● What you should do:
The answer is one number: how many lines in the data below hold "this".

=======

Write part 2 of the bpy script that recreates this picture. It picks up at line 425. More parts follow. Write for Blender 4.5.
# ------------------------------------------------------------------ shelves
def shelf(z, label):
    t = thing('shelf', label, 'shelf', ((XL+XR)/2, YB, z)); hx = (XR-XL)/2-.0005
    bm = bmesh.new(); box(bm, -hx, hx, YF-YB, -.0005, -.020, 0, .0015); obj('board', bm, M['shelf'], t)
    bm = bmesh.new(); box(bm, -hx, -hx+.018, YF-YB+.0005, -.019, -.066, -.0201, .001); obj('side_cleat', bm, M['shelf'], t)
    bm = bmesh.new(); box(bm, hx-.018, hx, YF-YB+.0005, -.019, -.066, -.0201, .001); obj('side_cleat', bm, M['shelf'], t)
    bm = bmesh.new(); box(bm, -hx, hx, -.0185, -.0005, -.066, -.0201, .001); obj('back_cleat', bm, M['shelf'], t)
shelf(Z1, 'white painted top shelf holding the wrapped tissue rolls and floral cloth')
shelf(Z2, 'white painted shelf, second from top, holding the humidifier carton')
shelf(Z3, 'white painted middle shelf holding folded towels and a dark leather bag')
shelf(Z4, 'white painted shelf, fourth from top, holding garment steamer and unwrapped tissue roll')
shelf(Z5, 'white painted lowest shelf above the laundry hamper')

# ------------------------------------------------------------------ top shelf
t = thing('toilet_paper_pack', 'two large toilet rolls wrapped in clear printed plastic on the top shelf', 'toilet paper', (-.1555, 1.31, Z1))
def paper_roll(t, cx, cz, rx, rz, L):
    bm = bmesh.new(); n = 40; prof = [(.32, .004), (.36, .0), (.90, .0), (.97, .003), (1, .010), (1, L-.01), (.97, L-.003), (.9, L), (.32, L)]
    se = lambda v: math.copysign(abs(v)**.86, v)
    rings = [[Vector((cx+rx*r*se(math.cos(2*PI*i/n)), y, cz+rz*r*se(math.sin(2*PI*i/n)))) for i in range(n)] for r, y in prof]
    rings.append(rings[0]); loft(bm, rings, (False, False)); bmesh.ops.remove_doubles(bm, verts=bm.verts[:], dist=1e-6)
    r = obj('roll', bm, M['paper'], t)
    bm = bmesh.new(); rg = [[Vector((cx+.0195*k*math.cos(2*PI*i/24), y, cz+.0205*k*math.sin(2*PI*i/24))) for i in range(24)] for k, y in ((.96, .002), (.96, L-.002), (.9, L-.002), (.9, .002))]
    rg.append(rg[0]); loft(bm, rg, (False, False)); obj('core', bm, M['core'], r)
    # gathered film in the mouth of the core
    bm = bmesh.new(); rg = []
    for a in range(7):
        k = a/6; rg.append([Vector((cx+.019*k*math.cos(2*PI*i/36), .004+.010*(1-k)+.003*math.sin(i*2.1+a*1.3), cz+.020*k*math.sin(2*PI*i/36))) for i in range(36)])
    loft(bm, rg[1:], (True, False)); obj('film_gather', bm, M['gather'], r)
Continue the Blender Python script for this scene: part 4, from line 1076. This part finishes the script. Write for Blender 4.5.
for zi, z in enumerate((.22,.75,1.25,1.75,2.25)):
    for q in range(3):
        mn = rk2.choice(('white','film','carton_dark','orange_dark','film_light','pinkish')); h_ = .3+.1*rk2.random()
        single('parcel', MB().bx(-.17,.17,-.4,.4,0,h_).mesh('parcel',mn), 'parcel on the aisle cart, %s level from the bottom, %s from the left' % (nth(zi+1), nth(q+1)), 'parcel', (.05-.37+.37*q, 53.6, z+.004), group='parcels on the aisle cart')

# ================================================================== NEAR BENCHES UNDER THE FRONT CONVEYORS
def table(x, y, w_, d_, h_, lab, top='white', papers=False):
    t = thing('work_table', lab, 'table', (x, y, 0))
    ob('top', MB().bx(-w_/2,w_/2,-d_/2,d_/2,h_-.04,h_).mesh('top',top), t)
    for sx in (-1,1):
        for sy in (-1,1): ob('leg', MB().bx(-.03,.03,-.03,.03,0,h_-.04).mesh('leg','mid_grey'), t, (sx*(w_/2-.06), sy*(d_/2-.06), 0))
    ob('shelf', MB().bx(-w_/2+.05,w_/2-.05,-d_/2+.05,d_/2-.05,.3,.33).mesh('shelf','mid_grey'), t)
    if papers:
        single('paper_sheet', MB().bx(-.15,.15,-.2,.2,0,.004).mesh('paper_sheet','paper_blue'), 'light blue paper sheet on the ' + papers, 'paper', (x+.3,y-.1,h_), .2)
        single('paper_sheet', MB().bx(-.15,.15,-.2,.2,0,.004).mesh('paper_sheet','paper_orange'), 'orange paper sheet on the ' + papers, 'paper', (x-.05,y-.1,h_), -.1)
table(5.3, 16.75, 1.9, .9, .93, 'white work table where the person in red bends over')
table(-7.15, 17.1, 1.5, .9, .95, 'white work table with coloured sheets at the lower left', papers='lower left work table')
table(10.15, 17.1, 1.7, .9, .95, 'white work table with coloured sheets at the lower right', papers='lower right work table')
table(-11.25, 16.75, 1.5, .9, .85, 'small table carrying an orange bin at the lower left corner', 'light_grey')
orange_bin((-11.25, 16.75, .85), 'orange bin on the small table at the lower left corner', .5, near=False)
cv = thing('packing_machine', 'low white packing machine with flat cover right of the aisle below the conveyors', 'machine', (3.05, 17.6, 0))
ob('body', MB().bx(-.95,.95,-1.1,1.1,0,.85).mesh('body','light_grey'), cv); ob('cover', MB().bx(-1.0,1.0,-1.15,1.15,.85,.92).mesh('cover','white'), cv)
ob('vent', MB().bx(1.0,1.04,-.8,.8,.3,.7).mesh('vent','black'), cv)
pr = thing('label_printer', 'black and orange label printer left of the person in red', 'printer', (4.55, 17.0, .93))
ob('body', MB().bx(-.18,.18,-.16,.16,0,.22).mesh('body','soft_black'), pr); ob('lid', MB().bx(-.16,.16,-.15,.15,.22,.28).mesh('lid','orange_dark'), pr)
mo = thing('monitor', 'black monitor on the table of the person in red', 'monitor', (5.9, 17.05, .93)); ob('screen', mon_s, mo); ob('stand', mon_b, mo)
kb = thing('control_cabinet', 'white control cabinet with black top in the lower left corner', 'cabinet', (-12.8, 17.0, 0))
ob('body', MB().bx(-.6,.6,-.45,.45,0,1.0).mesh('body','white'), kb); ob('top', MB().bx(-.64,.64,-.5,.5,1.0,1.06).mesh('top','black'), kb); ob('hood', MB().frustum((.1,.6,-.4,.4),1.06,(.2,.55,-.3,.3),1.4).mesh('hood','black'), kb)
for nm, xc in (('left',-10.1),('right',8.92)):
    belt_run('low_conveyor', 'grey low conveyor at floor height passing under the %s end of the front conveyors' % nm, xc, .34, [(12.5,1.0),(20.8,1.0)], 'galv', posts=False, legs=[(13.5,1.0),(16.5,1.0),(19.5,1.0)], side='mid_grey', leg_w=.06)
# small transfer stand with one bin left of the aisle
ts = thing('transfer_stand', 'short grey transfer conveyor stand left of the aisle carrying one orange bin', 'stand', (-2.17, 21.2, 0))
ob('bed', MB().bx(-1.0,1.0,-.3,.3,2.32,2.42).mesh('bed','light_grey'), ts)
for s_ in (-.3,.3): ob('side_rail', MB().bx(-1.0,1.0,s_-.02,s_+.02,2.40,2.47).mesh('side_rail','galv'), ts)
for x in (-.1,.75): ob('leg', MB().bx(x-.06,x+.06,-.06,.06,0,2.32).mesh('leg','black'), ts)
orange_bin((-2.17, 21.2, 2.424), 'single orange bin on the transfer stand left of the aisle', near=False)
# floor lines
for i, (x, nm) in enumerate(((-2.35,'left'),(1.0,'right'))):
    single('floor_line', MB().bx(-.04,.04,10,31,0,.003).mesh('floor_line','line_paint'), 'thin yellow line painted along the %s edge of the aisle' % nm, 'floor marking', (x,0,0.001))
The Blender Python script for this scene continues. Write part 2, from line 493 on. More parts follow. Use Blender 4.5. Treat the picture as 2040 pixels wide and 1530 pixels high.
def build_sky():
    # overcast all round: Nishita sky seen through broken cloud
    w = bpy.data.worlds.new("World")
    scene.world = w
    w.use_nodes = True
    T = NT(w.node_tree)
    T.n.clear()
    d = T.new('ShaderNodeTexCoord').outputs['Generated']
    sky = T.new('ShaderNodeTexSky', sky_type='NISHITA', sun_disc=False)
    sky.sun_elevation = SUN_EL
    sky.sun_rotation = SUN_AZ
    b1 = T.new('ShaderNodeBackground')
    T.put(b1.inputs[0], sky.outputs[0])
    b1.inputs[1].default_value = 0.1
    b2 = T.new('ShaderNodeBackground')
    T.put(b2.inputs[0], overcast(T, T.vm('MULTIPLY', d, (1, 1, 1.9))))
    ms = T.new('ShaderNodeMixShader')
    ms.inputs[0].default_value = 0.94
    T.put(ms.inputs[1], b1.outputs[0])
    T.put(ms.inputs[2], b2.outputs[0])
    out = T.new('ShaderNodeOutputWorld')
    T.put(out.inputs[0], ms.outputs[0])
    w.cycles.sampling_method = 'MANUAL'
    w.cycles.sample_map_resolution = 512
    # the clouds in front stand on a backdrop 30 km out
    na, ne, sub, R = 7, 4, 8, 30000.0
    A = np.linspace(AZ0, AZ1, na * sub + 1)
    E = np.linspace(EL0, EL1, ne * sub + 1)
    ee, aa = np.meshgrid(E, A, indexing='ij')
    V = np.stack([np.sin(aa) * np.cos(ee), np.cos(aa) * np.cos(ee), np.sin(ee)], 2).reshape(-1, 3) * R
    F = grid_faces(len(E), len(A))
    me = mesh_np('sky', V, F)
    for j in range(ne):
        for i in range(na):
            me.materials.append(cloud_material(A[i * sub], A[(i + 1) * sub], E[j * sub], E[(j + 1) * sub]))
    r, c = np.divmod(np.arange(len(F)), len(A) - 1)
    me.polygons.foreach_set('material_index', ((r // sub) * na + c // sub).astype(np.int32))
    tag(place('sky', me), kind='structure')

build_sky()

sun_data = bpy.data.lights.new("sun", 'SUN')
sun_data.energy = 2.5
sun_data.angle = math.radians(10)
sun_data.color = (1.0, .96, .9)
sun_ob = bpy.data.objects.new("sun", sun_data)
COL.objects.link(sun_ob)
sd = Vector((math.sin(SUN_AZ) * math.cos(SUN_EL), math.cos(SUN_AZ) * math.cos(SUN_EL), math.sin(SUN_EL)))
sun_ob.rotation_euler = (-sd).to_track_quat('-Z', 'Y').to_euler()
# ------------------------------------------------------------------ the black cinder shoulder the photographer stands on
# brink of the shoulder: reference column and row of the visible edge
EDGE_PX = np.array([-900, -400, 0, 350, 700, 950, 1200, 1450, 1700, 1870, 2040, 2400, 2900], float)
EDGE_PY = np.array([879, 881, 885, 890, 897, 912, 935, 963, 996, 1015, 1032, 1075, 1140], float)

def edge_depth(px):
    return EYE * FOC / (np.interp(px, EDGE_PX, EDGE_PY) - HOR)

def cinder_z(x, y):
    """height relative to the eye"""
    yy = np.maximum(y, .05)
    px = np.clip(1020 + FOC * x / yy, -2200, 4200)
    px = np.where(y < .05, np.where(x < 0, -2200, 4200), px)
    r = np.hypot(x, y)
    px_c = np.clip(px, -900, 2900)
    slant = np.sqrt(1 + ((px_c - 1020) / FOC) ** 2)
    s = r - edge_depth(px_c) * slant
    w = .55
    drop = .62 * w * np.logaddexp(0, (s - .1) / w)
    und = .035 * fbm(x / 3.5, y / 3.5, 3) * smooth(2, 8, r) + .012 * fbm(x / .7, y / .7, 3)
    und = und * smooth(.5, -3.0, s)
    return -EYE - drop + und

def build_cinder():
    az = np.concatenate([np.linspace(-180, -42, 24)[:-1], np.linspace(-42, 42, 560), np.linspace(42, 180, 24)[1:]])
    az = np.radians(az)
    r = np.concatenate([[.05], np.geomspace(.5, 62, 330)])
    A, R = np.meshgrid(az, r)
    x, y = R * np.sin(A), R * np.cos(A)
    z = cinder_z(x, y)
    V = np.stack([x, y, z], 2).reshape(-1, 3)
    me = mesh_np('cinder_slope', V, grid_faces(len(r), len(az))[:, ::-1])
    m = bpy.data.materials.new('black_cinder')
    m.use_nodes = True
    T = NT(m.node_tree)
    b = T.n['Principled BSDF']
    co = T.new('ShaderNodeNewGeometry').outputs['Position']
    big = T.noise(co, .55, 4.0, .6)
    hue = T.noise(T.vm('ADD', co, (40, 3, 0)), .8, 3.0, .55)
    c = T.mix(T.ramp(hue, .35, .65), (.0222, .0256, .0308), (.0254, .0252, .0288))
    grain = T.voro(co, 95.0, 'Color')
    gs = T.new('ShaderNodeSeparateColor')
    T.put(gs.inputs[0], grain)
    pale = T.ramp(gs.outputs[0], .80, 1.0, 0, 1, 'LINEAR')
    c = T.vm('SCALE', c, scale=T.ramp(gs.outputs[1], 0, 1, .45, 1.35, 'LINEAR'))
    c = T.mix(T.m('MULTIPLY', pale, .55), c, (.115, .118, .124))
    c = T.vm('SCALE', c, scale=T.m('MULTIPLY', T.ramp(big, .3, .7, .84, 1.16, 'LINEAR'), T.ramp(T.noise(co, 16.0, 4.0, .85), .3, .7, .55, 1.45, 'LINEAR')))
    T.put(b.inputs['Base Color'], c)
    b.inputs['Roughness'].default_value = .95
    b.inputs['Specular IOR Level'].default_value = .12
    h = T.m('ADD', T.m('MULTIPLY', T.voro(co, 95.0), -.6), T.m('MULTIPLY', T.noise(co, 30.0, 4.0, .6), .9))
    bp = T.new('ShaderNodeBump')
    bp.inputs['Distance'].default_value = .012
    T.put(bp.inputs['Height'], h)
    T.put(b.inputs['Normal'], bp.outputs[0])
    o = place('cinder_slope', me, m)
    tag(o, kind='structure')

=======

● Answer below:
3